* Task to complete
Omit any picture, and return the remaining data exactly as written.

━━━ Data lines ━━━

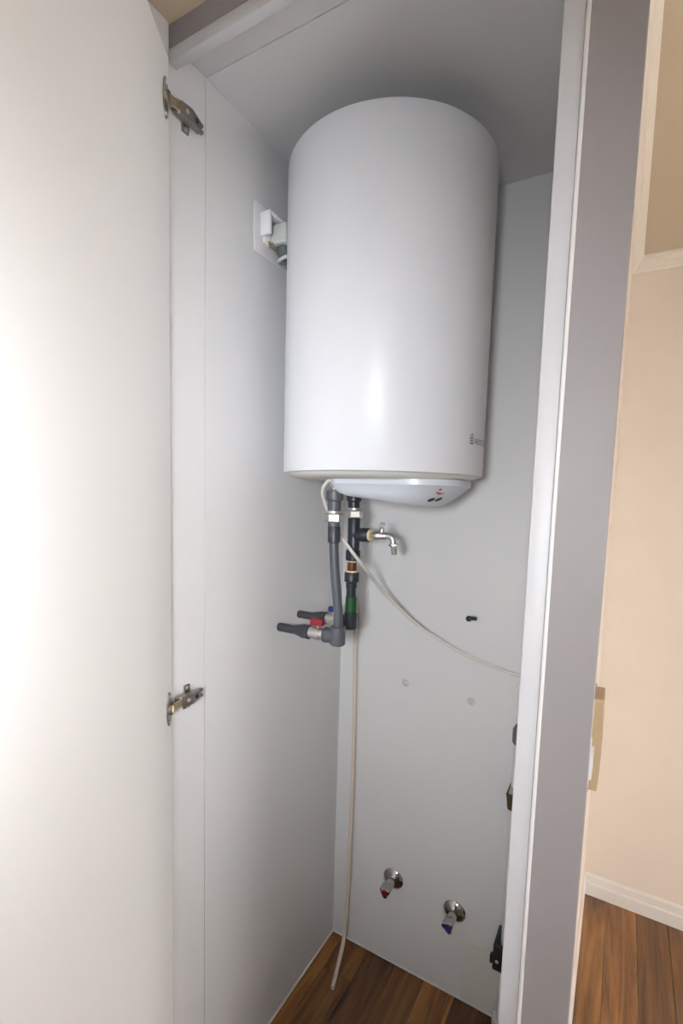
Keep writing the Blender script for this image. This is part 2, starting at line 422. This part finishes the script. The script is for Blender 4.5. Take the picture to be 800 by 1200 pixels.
cres = [(.0125*t/6, -.0075*(1-(t/6)**2)) for t in range(-6, 7)] + [(.0125*t/6, -.0025*(1-(t/6)**2)) for t in range(5, -6, -1)]
patch('red_mark', cres, (.543, -.344, -.766), (-.3171, .9431, 1.4185), XD, 'redp', cover, .0016, WO)
patch('red_dot', ellipse(.0030, .0030), (.52, -.40, -.755), (-.3152, .9350, 1.4226), XD, 'redp', cover, .0012, WO)
patch('button', ellipse(.0078, .0042, rot=.75), (.50, -.354, -.791), (-.3372, .9466, 1.4022), XD, 'black', cover, .0016, WO)
patch('button', ellipse(.0078, .0042, rot=.75), (.535, -.255, -.806), (-.3270, .9612, 1.4032), XD, 'black', cover, .0016, WO)

# lettering on the front of the tank, wrapped round the cylinder
fc = bpy.data.curves.new('lettering', 'FONT'); fc.body = 'ARISTON'; fc.size = .0165; fc.align_x = 'LEFT'; fc.space_character = 1.08; fc.extrude = 0
fo = bpy.data.objects.new('lettering_source', fc); COL.objects.link(fo)
dg = bpy.context.evaluated_depsgraph_get(); tm = bpy.data.meshes.new_from_object(fo.evaluated_get(dg)); COL.objects.unlink(fo); bpy.data.objects.remove(fo)
bm = bmesh.new(); bm.from_mesh(tm)
bmesh.ops.subdivide_edges(bm, edges=bm.edges, cuts=1)
def wrap(bm, s0, z0):
    for v in bm.verts:
        a = (s0+v.co.x)/RB - math.radians(14.4); zz = z0+v.co.y
        v.co = Vector(((RB+.0004)*math.cos(a), (RB+.0004)*math.sin(a), zz))
wrap(bm, .0165, 1.5135-ZB)
bm_obj('lettering', bm, 'black', wh)
bm = bmesh.new()  # wall opening for the added window, kept low to shape the daylight
def poly(pts): bm.faces.new([bm.verts.new((a, b, 0)) for a, b in pts])
# little house mark: walls and roof drawn as strokes with a bar in the middle
for q in ([(0, 0), (.012, 0), (.012, .0022), (0, .0022)], [(0, .0022), (.0022, .0022), (.0022, .0105), (0, .0105)], [(.0098, .0022), (.012, .0022), (.012, .0105), (.0098, .0105)],
          [(0, .0105), (.012, .0105), (.012, .0125), (0, .0125)], [(-.001, .0135), (.0015, .0135), (.006, .0185), (.006, .0215)], [(.006, .0215), (.006, .0185), (.0105, .0135), (.013, .0135)],
          [(.0035, .0052), (.0085, .0052), (.0085, .0074), (.0035, .0074)]): poly(q)
wrap(bm, 0, 1.512-ZB)
bm_obj('emblem', bm, 'black', wh)

# ------------------------------------------------------------------ hot pipe (grey, nearest)
hp = thing('hot_water_pipe', (-.555, .959, 1.06), 'grey plastic hot water pipe with silver nut and red valve handle', 'pipe')
O = (-.555, .959, 1.06)
lathe('coupling', [(.0150, 0), (.0150, .021), (.0195, .025), (.0195, .045), (.017, .046)], (-.5705, .959, 1.3705), (0, 0, 1), 'pvc', hp, 28, off=O)
un = lathe('union_nut', [(.0195, 0), (.0218, .0025), (.0218, .017), (.0195, .0195)], (-.571, .959, 1.3445), (0, 0, 1), 'nickel', hp, 6, rot=0, smooth=False, off=O)
lathe('collar', rod(.0165, 0, .007), (-.571, .959, 1.3638), (0, 0, 1), 'nickel', un, 24, off=O)
lathe('collar', rod(.0135, 0, .011), (-.571, .959, 1.334), (0, 0, 1), 'pvc', hp, 24, off=O)
lathe('sleeve', [(.0120, 0), (.0142, .002), (.0145, .036), (.0135, .038)], (-.5695, .959, 1.297), (0, 0, 1), 'pvc_sleeve', hp, 24, off=O)
tube('pipe_run', [(-.5695, .959, 1.30), (-.5675, .959, 1.27), (-.5640, .959, 1.23), (-.5585, .959, 1.185), (-.5525, .959, 1.13), (-.5515, .959, 1.095)], .0108, 'pvc', hp, 20, off=O)
bm = bmesh.new(); add_lathe(bm, rod(.0176, 0, .046, .003), Vector((-.5520, .959, 1.060))-Vector(O), (0, 0, 1), 28)
add_lathe(bm, rod(.0170, 0, .036, .001), Vector((-.5520, .959, 1.0790))-Vector(O), (-1, 0, 0), 28)
bm_obj('elbow', bm, 'pvc', hp, True)
lathe('elbow_rim', rod(.0182, 0, .008), (-.580, .959, 1.0790), (-1, 0, 0), 'pvc', hp, 24, off=O)
vb = lathe('valve_body', [(.0125, 0), (.0135, .002), (.0135, .010), (.0155, .012), (.0155, .030), (.0135, .032), (.0135, .046)], (-.588, .959, 1.0785), (-1, 0, 0), 'nickel', hp, 24, off=O)
lathe('valve_stem', rod(.004, 0, .010, .0005), (-.607, .959, 1.090), (0, 0, 1), 'nickel', vb, 12, off=O)
box('valve_handle', (-.626, .951, 1.0975), (-.592, .967, 1.1135), 'red', vb, .003, 2, off=O)
lathe('reducer', [(.0140, 0), (.0172, .002), (.0172, .020), (.0150, .028), (.0115, .044), (.0105, .046)], (-.628, .959, 1.0775), (-1, 0, 0), 'pvc_sleeve', hp, 24, off=O)
lathe('wall_stub', rod(.0105, 0, .050), (-.6715, .959, 1.0762), (-1, 0, .0), 'pvc_sleeve', hp, 20, off=O)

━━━

* Final answer
Keep writing the Blender script for this image. This is part 2, starting at line 422. This part finishes the script. The script is for Blender 4.5. Take the picture to be 800 by 1200 pixels.
cres = [(.0125*t/6, -.0075*(1-(t/6)**2)) for t in range(-6, 7)] + [(.0125*t/6, -.0025*(1-(t/6)**2)) for t in range(5, -6, -1)]
patch('red_mark', cres, (.543, -.344, -.766), (-.3171, .9431, 1.4185), XD, 'redp', cover, .0016, WO)
patch('red_dot', ellipse(.0030, .0030), (.52, -.40, -.755), (-.3152, .9350, 1.4226), XD, 'redp', cover, .0012, WO)
patch('button', ellipse(.0078, .0042, rot=.75), (.50, -.354, -.791), (-.3372, .9466, 1.4022), XD, 'black', cover, .0016, WO)
patch('button', ellipse(.0078, .0042, rot=.75), (.535, -.255, -.806), (-.3270, .9612, 1.4032), XD, 'black', cover, .0016, WO)

# lettering on the front of the tank, wrapped round the cylinder
fc = bpy.data.curves.new('lettering', 'FONT'); fc.body = 'ARISTON'; fc.size = .0165; fc.align_x = 'LEFT'; fc.space_character = 1.08; fc.extrude = 0
fo = bpy.data.objects.new('lettering_source', fc); COL.objects.link(fo)
dg = bpy.context.evaluated_depsgraph_get(); tm = bpy.data.meshes.new_from_object(fo.evaluated_get(dg)); COL.objects.unlink(fo); bpy.data.objects.remove(fo)
bm = bmesh.new(); bm.from_mesh(tm)
bmesh.ops.subdivide_edges(bm, edges=bm.edges, cuts=1)
def wrap(bm, s0, z0):
    for v in bm.verts:
        a = (s0+v.co.x)/RB - math.radians(14.4); zz = z0+v.co.y
        v.co = Vector(((RB+.0004)*math.cos(a), (RB+.0004)*math.sin(a), zz))
wrap(bm, .0165, 1.5135-ZB)
bm_obj('lettering', bm, 'black', wh)
bm = bmesh.new()  # wall opening for the added window, kept low to shape the daylight
def poly(pts): bm.faces.new([bm.verts.new((a, b, 0)) for a, b in pts])
# little house mark: walls and roof drawn as strokes with a bar in the middle
for q in ([(0, 0), (.012, 0), (.012, .0022), (0, .0022)], [(0, .0022), (.0022, .0022), (.0022, .0105), (0, .0105)], [(.0098, .0022), (.012, .0022), (.012, .0105), (.0098, .0105)],
          [(0, .0105), (.012, .0105), (.012, .0125), (0, .0125)], [(-.001, .0135), (.0015, .0135), (.006, .0185), (.006, .0215)], [(.006, .0215), (.006, .0185), (.0105, .0135), (.013, .0135)],
          [(.0035, .0052), (.0085, .0052), (.0085, .0074), (.0035, .0074)]): poly(q)
wrap(bm, 0, 1.512-ZB)
bm_obj('emblem', bm, 'black', wh)

# ------------------------------------------------------------------ hot pipe (grey, nearest)
hp = thing('hot_water_pipe', (-.555, .959, 1.06), 'grey plastic hot water pipe with silver nut and red valve handle', 'pipe')
O = (-.555, .959, 1.06)
lathe('coupling', [(.0150, 0), (.0150, .021), (.0195, .025), (.0195, .045), (.017, .046)], (-.5705, .959, 1.3705), (0, 0, 1), 'pvc', hp, 28, off=O)
un = lathe('union_nut', [(.0195, 0), (.0218, .0025), (.0218, .017), (.0195, .0195)], (-.571, .959, 1.3445), (0, 0, 1), 'nickel', hp, 6, rot=0, smooth=False, off=O)
lathe('collar', rod(.0165, 0, .007), (-.571, .959, 1.3638), (0, 0, 1), 'nickel', un, 24, off=O)
lathe('collar', rod(.0135, 0, .011), (-.571, .959, 1.334), (0, 0, 1), 'pvc', hp, 24, off=O)
lathe('sleeve', [(.0120, 0), (.0142, .002), (.0145, .036), (.0135, .038)], (-.5695, .959, 1.297), (0, 0, 1), 'pvc_sleeve', hp, 24, off=O)
tube('pipe_run', [(-.5695, .959, 1.30), (-.5675, .959, 1.27), (-.5640, .959, 1.23), (-.5585, .959, 1.185), (-.5525, .959, 1.13), (-.5515, .959, 1.095)], .0108, 'pvc', hp, 20, off=O)
bm = bmesh.new(); add_lathe(bm, rod(.0176, 0, .046, .003), Vector((-.5520, .959, 1.060))-Vector(O), (0, 0, 1), 28)
add_lathe(bm, rod(.0170, 0, .036, .001), Vector((-.5520, .959, 1.0790))-Vector(O), (-1, 0, 0), 28)
bm_obj('elbow', bm, 'pvc', hp, True)
lathe('elbow_rim', rod(.0182, 0, .008), (-.580, .959, 1.0790), (-1, 0, 0), 'pvc', hp, 24, off=O)
vb = lathe('valve_body', [(.0125, 0), (.0135, .002), (.0135, .010), (.0155, .012), (.0155, .030), (.0135, .032), (.0135, .046)], (-.588, .959, 1.0785), (-1, 0, 0), 'nickel', hp, 24, off=O)
lathe('valve_stem', rod(.004, 0, .010, .0005), (-.607, .959, 1.090), (0, 0, 1), 'nickel', vb, 12, off=O)
box('valve_handle', (-.626, .951, 1.0975), (-.592, .967, 1.1135), 'red', vb, .003, 2, off=O)
lathe('reducer', [(.0140, 0), (.0172, .002), (.0172, .020), (.0150, .028), (.0115, .044), (.0105, .046)], (-.628, .959, 1.0775), (-1, 0, 0), 'pvc_sleeve', hp, 24, off=O)
lathe('wall_stub', rod(.0105, 0, .050), (-.6715, .959, 1.0762), (-1, 0, .0), 'pvc_sleeve', hp, 20, off=O)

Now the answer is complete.